Senator O’Rourke and I go back a long way. We have been members of the same Cabinet and agreed many times.

  Ms O’Rourke: We have disagreed too.

  Mr. S. Brennan: We have disagreed many times. She is fully entitled to tell me that I am an eejit——

  Ms O’Rourke: I would not say that.

  Mr. S. Brennan: ——that I am getting it wrong, that I have only acted on a hunch, that the Bill is imperfect.

  Mr. B. Hayes: The Minister should not be so hard on himself.

  Mr. U. Burke: They can have this chat elsewhere.

  Mr. S. Brennan: She will also allow me to say that if she disagrees with my policy I am entitled to disagree with hers. Her policy in response to a parliamentary question on 10 May 2001 was:

I concur with the view that private sector participation in Aer Rianta would be in the best interests of the company, in terms of addressing its funding needs in the long term.

  Ms O’Rourke: Exactly.

  Mr. S. Brennan: I speak with full respect.

  Mr. U. Burke: We were told that was old-fashioned.

8 o’clock

  Mr. S. Brennan: The Leader of the House was entitled to disagree with me and she did. I am entitled to disagree with that direction because it leads to private ownership. Private owners sitting at a table in Dublin would build houses on Shannon Air[1271]port. No group of private investors in Dublin Airport would stand over Shannon Airport for the future. They would flog it off, as they might do also with Cork Airport. That is why I do not support that policy of my predecessor. She is fully entitled to take me to task about my policy. I am fully entitled to respond and say I do not like her direction.

  Mr. U. Burke: Round 2 to the Minister.

  An Cathaoirleach: I appeal to Senators to please respect the Minister while he is replying.
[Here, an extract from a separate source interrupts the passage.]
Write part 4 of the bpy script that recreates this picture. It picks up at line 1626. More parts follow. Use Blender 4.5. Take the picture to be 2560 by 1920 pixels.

  Mr. B. Hayes: This is better than the debate on the Freedom of Information Bill.

  Mr. S. Brennan: I have a letter——

  An Cathaoirleach: Would the Minister excuse me please?

  Mr. S. Brennan: I am just finished. There was a letter some time ago from the company which states, regarding the possible sale of one third of Aer Rianta to a large international bank, that it might be worth considering it further when with a minimum of fuss it could provide €1 billion for the Exchequer. I did not like that policy then and I do not like it now.

[1272]  Mr. Finucane: Who wrote that letter?

  Mr. B. Hayes: Who wrote the letter?

  Mr. S. Brennan: It is from Aer Rianta to the Department of Transport. I have made it clear that I do not like that policy.

I thank the Leader of the Seanad for insisting that we give this debate six hours. She was right about that. I have enjoyed the six hours. I thank the Cathaoirleach and everyone on all sides in the Seanad.

  Ms O’Rourke: Should I stand up and take a bow?

  Mr. Finucane: The Minister has another page of his speech to read. It is a shame for Senator O’Rourke to want to sell Aer Rianta to a Japanese bank.

  Mr. S. Brennan: In accordance with Standing Order 121, I request the Cathaoirleach to direct the clerk to correct two misprints in the Bill. One is to delete a comma after “amend” in page 5, line 25, and in page 23, line 10, “persons” should read “person”. They are technical corrections.

  An Cathaoirleach: I will direct the clerk to make those corrections. Order please, applause is not necessary.

Question put.

The Seanad divided: Tá, 28; Níl, 16.

    Bohan, Eddie.

    Brady, Cyprian.

    Brennan, Michael.

    Cox, Margaret.

    Daly, Brendan.

    Dardis, John.

    Dooley, Timmy.

    Fitzgerald, Liam.

    Hanafin, John.

    Kenneally, Brendan.

    Kett, Tony.

    Kitt, Michael P.

    Leyden, Terry.

    Lydon, Donal J.

    Mansergh, Martin.

    Minihan, John.

    Mooney, Paschal C.

    Morrissey, Tom.

    Moylan, Pat.

    O’Brien, Francis.

    Ó Murchú, Labhrás.

    Ormonde, Ann.

    O’Rourke, Mary.

    Phelan, Kieran.

    Scanlon, Eamon.

    Walsh, Jim.

    White, Mary M.

    Wilson, Diarmuid.

Níl

    Bradford, Paul.

    Browne, Fergal.

    Burke, Ulick.

    Coghlan, Paul.

    Coonan, Noel.

    Cummins, Maurice.

    Finucane, Michael.

    Hayes, Brian.

    McCarthy, Michael.

    McDowell, Derek.

    Norris, David.

    O’Meara, Kathleen.

    O’Toole, Joe.

    Phelan, John.

    Quinn, Feargal.

    Tuffy, Joanna.

Tellers: Tá, Senators Minihan and Moylan; Níl, Senators U. Burke and Browne.

Question declared carried.

Committee Stage ordered for Wednesday, 14 July 2004.

  An Cathaoirleach: When it is proposed to sit again?

  Ms O’Rourke: Tomorrow, at 9.30 a.m.

  The Seanad adjourned at 8.05 p.m. until 9.30 a.m. on Wednesday, 14 July 2004.